Monday, July 20, 2009

The Lake

When I was in the fourth grade my mother went back to work. My parents arranged for our after school care to be provided by the parents of Harvey Jr. and Gary. Gary was my age; Harvey Jr. was my sister’s. Neither my sister nor I were particularly friendly with these boys.  They just happened to be in our classes.

Every school day we would walk to Gary and Harvey’s home.  This wasn’t an ordinary Silver Lake home, it WAS Silver Lake. The boys’ dad was the caretaker of Silver Lake Reservoir and they lived in a compound within the fence.  It was like living in a private park.  Adventures abounded.

One day after school. we ventured into the laboratory that tested the reservoir water. The scientist, surrounded by test tubes and charts, and having plenty of free time on his hands, asked our names and spelling. He wrote each name with a thick leaded pencil onto strips of paper. Then he weighted our names on a small scale.  Until then, and never since, was I aware that a name could weigh something.  Unless it’s something like Hitler. 

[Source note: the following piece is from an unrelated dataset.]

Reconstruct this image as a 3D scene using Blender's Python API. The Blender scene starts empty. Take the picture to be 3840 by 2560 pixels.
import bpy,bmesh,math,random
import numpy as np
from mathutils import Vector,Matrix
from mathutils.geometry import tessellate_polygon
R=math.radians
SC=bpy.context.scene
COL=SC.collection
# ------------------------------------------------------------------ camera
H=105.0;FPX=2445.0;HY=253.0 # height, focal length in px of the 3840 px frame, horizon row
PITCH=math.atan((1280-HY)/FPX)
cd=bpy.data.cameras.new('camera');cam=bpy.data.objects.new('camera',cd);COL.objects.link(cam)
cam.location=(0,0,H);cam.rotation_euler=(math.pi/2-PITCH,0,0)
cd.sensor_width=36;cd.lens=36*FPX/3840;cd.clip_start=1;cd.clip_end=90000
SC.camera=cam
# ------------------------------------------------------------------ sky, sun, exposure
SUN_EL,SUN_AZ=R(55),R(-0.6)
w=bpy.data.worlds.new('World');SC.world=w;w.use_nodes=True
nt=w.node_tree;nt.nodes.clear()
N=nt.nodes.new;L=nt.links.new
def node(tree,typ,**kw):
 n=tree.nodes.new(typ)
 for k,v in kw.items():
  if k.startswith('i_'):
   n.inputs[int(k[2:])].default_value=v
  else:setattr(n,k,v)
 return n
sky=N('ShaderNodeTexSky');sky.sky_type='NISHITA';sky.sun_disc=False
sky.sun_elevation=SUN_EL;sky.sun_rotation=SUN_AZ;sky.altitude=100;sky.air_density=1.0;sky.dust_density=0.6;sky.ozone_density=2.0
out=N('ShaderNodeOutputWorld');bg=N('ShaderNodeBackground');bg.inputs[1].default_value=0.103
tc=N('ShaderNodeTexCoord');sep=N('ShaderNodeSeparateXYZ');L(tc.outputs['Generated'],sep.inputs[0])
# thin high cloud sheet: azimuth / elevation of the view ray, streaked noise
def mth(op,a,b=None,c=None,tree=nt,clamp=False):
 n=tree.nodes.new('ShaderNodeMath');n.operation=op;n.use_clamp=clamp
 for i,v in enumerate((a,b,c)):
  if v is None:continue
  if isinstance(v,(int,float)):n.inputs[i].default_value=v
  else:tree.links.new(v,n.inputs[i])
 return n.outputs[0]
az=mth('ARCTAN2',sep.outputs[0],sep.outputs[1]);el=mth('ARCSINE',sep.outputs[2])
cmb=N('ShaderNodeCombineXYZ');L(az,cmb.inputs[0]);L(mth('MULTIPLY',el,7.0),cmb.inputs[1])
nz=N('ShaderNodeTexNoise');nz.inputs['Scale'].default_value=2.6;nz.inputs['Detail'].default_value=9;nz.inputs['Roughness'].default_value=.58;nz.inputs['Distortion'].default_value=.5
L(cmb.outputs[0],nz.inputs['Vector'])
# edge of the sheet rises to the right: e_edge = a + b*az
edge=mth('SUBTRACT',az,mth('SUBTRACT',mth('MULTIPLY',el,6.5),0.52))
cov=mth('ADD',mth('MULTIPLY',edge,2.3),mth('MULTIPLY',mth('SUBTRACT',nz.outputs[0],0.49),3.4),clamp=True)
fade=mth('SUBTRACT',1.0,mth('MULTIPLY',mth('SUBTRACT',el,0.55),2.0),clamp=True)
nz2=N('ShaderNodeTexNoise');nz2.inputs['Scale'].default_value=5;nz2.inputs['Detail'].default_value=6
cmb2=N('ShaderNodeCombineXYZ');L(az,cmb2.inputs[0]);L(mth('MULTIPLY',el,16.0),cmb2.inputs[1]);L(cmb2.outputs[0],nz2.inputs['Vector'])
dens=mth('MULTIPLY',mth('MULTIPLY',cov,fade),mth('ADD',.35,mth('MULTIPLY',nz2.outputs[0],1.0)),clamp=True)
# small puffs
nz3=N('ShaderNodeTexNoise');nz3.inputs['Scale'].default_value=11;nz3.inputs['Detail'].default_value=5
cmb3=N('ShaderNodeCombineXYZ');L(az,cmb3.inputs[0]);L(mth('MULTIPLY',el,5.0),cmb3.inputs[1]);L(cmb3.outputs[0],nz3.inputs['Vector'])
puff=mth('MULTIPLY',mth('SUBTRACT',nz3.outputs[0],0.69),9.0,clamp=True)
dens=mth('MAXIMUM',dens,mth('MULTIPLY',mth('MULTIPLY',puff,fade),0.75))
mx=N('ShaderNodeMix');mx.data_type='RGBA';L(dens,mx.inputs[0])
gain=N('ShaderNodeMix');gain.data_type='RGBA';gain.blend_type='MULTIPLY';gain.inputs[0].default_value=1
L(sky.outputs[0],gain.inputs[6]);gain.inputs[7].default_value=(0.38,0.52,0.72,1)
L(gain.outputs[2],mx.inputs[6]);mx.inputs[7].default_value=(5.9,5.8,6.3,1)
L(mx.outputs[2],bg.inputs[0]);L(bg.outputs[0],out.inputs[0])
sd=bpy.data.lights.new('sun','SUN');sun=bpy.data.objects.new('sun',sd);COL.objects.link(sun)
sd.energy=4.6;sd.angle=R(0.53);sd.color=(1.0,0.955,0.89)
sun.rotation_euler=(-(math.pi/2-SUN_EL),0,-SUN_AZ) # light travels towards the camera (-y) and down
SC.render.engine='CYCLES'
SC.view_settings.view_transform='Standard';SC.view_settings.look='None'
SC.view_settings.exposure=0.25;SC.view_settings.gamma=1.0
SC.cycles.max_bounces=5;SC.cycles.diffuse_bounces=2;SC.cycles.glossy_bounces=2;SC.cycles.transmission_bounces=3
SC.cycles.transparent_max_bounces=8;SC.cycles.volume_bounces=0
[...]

A regular duty of the caretaker was to keep ducks from establishing a home on the lake. Harvey Sr. would put us in the motorboat and go out on the lake to shoot ducks.  Then we would have to pick them out of the water so they wouldn’t pollute it.  The small boat was awash with blood and feathers, and this was perhaps the grossest thing I had ever seen up to that point. And I think the family even ate the ducks.

It was quite a change being in a family that had boys.  There were older brothers as well. And a teenaged daughter whose room I snooped through when I was home from school with some ailment; the thrill of my paper dolls having waned. I learned odd things like how to hone an axe on a grindstone, how to ride a boys bike with gears and that inexplicable bar that hits your crotch, and that the olives on the tree in the yard were nothing like the Lindsey ones we ate at my house. I learned how to insert caps into guns and to love the smell of the gunpowder.  And I stole my first thing at the lake too.  Harvey Jr. wore a rabbit’s foot chained to the belt loop of his Levis.  Under the guise of wrestling, I got him down, unclipped it and he was never the wiser.  I still feel guilty.  And now that I think about it, a rabbit’s foot was almost as gross as the bloody ducks.

 

 

 

 

 

1 comment:

  1. I would have stolen the rabbit's foot too.